Requirement: Leaving the pictures out, print the lines from the first line of the listing through the line containing "cam_d.dof.use_dof = True;", exactly as they read, and no others.

(Data extracted from a collection)
══════════

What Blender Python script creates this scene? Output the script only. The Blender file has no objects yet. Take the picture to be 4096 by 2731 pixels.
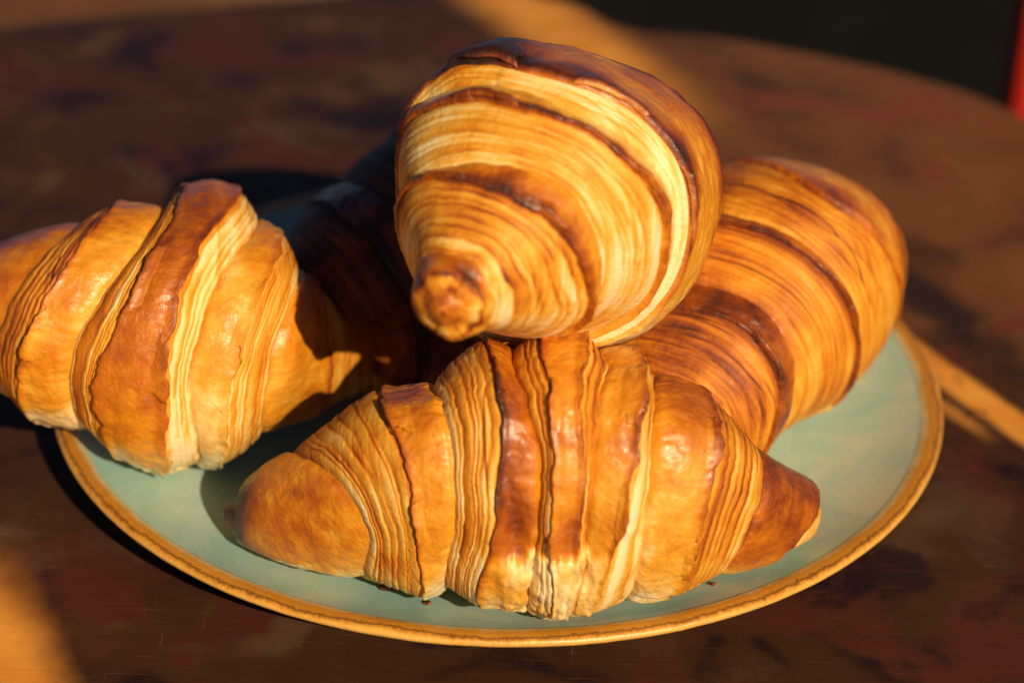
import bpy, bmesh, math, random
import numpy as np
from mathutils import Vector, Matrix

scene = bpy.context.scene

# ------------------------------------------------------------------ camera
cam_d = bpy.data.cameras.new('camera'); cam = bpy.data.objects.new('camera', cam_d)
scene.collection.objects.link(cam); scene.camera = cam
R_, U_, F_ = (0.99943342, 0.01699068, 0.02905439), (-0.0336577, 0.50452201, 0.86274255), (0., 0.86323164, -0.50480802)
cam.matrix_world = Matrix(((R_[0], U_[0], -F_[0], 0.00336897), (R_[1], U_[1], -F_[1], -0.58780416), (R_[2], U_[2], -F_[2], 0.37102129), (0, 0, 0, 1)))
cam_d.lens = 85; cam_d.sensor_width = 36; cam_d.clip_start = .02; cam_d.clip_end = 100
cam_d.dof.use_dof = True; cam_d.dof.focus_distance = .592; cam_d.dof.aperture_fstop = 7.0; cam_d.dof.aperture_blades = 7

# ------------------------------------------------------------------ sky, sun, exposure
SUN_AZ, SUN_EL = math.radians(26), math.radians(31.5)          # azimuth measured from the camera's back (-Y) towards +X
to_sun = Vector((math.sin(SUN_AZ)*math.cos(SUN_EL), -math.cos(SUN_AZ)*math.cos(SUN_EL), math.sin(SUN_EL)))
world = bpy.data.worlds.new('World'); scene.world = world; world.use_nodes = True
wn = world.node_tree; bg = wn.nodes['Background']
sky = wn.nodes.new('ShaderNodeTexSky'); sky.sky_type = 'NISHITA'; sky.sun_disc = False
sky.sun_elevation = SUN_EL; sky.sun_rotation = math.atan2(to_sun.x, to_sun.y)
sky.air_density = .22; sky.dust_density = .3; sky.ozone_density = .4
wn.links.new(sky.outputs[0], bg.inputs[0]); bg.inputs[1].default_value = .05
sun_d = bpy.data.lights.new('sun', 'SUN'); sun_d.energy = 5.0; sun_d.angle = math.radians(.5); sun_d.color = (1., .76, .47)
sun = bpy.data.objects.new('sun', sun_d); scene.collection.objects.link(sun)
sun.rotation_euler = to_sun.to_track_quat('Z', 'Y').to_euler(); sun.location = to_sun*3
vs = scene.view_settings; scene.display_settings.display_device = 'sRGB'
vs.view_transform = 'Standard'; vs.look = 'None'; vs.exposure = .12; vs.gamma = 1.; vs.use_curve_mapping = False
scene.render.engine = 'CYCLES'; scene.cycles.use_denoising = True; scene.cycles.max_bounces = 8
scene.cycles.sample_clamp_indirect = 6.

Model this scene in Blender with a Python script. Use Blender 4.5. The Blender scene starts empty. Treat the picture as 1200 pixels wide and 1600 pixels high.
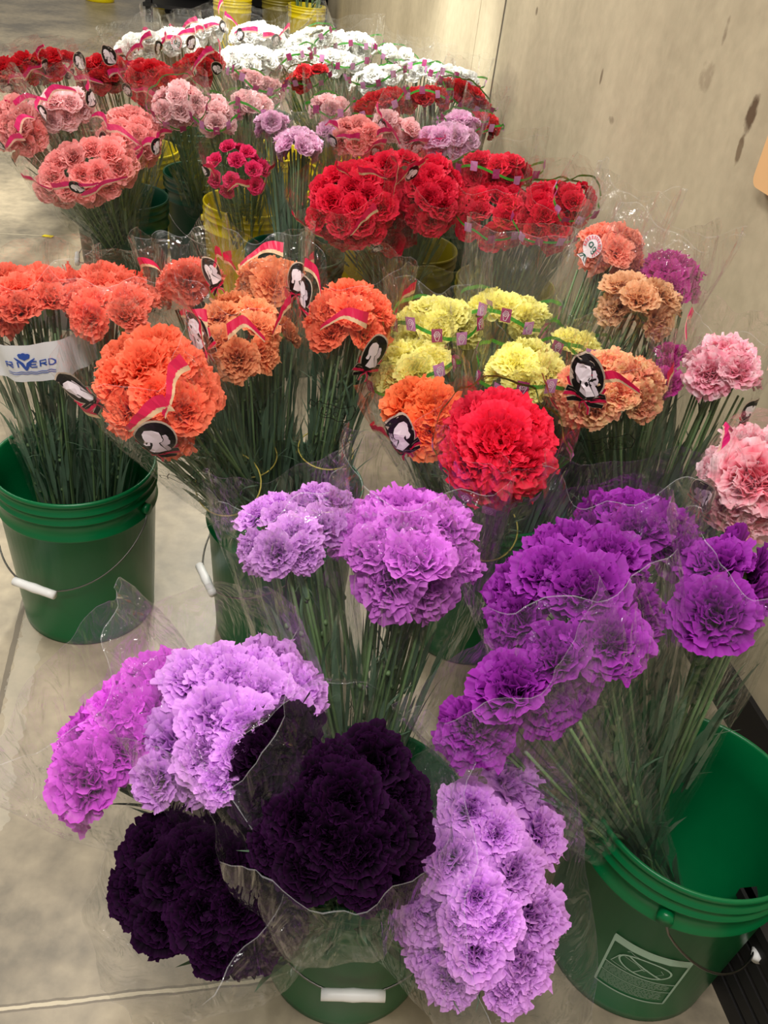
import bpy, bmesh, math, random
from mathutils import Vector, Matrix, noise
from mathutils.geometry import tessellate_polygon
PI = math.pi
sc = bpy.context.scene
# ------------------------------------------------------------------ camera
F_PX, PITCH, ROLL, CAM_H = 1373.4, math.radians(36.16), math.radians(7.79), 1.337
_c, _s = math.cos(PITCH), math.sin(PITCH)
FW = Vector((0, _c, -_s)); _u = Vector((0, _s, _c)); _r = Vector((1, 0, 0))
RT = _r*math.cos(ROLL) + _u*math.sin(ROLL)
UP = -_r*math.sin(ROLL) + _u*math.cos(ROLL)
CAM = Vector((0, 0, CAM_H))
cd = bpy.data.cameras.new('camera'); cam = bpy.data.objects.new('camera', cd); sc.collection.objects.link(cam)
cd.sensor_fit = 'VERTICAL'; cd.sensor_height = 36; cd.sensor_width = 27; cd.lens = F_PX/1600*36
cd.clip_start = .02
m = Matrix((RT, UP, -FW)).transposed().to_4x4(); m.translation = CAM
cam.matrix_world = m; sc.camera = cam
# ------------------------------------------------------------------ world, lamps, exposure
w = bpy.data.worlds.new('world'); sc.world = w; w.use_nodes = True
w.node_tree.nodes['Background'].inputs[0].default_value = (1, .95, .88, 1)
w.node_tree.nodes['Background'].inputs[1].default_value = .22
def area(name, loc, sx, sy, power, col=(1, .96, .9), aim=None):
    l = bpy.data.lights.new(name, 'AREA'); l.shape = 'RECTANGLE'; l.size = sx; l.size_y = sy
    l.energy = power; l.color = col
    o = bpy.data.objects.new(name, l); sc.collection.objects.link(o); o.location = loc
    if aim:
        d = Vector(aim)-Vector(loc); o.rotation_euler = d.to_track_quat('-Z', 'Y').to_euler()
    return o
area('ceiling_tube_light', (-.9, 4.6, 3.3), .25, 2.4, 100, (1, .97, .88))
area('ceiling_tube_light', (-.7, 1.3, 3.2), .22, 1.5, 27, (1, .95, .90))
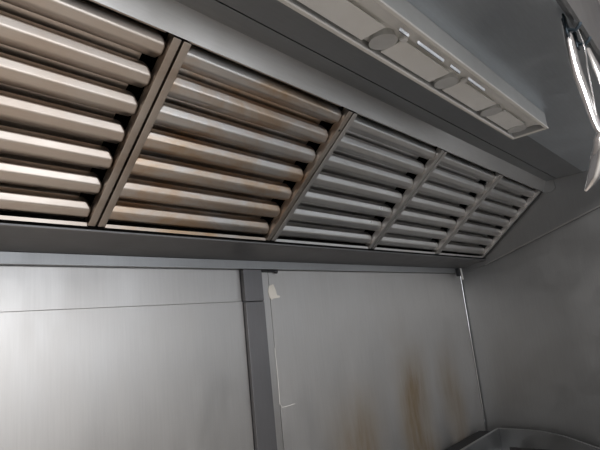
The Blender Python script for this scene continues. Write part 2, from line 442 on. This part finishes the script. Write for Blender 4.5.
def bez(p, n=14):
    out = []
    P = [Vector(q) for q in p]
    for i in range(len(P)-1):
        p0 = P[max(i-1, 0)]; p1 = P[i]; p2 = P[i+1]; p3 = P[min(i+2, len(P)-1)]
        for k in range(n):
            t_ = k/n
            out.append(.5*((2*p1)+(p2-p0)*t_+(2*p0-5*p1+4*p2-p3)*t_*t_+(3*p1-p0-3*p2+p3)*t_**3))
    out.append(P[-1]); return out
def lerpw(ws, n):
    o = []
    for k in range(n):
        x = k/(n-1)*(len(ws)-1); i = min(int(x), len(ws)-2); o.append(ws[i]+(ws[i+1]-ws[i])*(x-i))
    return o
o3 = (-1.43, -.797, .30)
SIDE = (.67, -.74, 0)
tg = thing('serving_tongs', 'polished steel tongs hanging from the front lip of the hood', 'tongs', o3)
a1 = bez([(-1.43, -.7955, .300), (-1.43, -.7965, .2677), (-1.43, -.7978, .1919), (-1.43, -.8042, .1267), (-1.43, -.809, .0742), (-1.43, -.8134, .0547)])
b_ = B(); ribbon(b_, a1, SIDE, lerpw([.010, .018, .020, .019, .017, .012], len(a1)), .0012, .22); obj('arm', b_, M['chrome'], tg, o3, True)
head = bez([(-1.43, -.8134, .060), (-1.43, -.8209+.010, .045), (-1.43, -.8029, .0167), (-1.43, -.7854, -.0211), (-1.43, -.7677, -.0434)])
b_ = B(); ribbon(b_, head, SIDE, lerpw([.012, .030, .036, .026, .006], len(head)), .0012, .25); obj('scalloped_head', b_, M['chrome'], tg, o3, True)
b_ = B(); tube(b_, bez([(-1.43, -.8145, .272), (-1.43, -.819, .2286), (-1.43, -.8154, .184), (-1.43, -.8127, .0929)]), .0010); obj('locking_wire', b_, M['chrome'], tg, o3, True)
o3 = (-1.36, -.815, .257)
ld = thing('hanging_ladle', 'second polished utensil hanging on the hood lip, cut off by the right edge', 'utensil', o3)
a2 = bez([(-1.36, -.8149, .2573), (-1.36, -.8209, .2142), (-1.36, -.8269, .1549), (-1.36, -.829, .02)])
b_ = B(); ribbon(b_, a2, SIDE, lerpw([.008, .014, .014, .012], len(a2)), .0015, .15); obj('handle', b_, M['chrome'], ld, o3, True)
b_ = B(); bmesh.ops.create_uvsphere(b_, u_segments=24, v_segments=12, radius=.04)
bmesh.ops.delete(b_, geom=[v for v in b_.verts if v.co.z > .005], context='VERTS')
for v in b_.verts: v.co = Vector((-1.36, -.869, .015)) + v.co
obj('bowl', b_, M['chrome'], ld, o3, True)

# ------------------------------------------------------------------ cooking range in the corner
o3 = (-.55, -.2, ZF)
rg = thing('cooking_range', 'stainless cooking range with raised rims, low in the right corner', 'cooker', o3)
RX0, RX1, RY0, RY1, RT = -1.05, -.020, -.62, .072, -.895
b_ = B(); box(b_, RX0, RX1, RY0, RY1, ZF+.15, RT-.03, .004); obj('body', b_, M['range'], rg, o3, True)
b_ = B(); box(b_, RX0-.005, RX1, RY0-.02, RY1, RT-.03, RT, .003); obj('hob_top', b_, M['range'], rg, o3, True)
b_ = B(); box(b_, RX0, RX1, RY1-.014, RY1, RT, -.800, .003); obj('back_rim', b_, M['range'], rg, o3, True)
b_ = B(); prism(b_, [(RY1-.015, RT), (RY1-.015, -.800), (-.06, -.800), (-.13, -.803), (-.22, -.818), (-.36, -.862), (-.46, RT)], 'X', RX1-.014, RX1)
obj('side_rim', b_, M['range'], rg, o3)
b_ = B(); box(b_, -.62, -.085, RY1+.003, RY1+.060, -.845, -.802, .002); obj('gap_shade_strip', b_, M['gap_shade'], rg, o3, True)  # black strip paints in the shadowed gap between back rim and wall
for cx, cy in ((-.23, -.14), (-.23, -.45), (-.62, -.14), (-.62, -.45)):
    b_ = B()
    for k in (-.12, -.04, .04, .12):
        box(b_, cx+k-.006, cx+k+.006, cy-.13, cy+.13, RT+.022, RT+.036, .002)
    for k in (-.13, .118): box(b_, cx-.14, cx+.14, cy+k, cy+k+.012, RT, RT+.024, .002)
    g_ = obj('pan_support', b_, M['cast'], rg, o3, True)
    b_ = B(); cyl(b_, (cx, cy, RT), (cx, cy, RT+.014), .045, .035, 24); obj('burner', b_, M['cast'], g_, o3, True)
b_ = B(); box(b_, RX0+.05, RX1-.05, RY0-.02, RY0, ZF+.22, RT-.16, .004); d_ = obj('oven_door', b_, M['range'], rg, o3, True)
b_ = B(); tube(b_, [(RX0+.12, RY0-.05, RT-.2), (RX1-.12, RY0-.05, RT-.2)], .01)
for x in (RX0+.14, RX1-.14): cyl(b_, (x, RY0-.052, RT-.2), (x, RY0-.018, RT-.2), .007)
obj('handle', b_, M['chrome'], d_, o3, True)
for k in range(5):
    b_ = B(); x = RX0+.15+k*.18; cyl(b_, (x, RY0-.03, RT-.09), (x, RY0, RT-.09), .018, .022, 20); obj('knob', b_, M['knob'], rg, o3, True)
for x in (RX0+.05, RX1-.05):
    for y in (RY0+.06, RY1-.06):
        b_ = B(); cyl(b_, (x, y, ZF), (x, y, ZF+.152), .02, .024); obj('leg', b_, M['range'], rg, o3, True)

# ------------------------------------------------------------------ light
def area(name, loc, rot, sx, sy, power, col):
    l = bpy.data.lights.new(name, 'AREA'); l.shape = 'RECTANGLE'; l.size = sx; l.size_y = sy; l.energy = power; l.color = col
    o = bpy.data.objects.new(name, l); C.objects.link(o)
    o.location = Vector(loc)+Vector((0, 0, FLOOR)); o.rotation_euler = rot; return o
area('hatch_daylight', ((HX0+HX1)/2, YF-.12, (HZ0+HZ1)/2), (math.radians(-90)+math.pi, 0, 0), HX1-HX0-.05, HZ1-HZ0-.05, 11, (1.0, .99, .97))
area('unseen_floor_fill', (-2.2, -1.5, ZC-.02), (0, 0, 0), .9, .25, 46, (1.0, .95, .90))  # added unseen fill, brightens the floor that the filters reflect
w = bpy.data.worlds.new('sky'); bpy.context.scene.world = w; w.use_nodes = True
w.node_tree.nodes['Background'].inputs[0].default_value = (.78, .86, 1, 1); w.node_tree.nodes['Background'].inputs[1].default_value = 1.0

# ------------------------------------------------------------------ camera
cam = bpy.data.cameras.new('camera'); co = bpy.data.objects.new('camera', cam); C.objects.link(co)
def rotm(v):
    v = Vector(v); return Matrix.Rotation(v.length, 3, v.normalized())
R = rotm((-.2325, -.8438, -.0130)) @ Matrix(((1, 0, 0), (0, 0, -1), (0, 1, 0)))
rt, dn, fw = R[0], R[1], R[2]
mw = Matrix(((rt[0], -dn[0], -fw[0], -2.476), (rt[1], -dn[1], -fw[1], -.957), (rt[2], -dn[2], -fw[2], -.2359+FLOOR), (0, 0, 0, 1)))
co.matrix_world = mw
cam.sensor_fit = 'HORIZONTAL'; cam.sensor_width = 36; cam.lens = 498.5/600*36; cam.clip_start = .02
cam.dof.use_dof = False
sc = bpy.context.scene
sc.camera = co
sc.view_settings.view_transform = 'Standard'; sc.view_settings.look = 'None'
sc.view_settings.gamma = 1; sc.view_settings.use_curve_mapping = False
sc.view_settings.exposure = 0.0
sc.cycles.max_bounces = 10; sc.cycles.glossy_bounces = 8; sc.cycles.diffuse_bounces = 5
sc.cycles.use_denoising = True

══════════

Output:
What Blender Python script creates this scene? Output the script only. The Blender file has no objects yet. Take the picture to be 4096 by 2731 pixels.
import bpy, bmesh, math, random
import numpy as np
from mathutils import Vector, Matrix

scene = bpy.context.scene

# ------------------------------------------------------------------ camera
cam_d = bpy.data.cameras.new('camera'); cam = bpy.data.objects.new('camera', cam_d)
scene.collection.objects.link(cam); scene.camera = cam
R_, U_, F_ = (0.99943342, 0.01699068, 0.02905439), (-0.0336577, 0.50452201, 0.86274255), (0., 0.86323164, -0.50480802)
cam.matrix_world = Matrix(((R_[0], U_[0], -F_[0], 0.00336897), (R_[1], U_[1], -F_[1], -0.58780416), (R_[2], U_[2], -F_[2], 0.37102129), (0, 0, 0, 1)))
cam_d.lens = 85; cam_d.sensor_width = 36; cam_d.clip_start = .02; cam_d.clip_end = 100
cam_d.dof.use_dof = True; cam_d.dof.focus_distance = .592; cam_d.dof.aperture_fstop = 7.0; cam_d.dof.aperture_blades = 7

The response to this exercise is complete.